Les conversations secrètes de Marie Bauthias
À “l’écoute” de toutes les paroles “suffoquées” ((Laurent Cauwet), Marie Bauthias récupère les chutes de tout ce qui est censé véhiculer les messages de notre monde : papiers à lettres, pages de carnets, vieux registres, enveloppes, matériaux de classements, passe-partout et marie-louise, vieilles disquettes, éléments électriques de vieux engins d’enregistrements, Letraset, œillets métalliques, papiers, scotchs, cartons (d’emballage ou d’encadrement), livres, revues…
L’artiste les intègre dans des montages subtils, intempestifs, autant poétiques que drôles. Elle propose des “insulae” qui transmettent des jeux d’esprit et des émotions de base contre une certaine “néance” et pour la contrefaire et la contredire. Son travail représente une langue extraordinaire où divers systèmes de signes et de citations tissent des profondeurs cachées et bien utiles dans notre période d’ignorance et de croyances obscurantistes.
Il s’agit de se dégager de ce qui masque, étouffe, supprime le sens afin de créer une critique de ce que le langage admis tolère en estimant que tout est dit.
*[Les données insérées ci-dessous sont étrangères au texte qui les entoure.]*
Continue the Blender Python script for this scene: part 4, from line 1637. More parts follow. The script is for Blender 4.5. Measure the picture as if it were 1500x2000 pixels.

Mais Marie Bauthias sait que tout reste à faire. D’où ces collages et montages.
Exit la dorure, la boursouflure en ce qui devient une sédition solitaire par divers pas de côté. Le tout loin de la nonchalance ou d’un seul négativisme dévastateur.
En ces exercices d’effacements et de reprises de fragments épars-joints, chaque page prend un aspect singulier. Les errances insulaires deviennent des symptômes qui changent la vieillesse des signes et des supports. Ils se réincarnent dans de tels projets.
Les mots sortent de leur linceul où ils sont bloqués, s’enkystent, s’empierrent.
Marie Bauthias les écaille. En Mélusine elle fait de ses oeuvres une usine où ça grince et ça cause loin des pauvres monstrations et flaccidités d’usage.
Par de telles “images” et dans un processus toujours en cours, ce qui ne se pense pas encore jaillit à chaque page.
jean-paul gavard-perret
Marie Bauthias,
– matière(s) à convers(at)ion, collection rara libris, éditions Dumerchez, Creil, 2021,
– Généa/logi(qu)e(s) illusoire(s), préface de Laurent Cauwet, lettre de Bernard Dumerchez. Al Dante, Presses du réel, Paris, 2021, 240 p. — 25,00 €.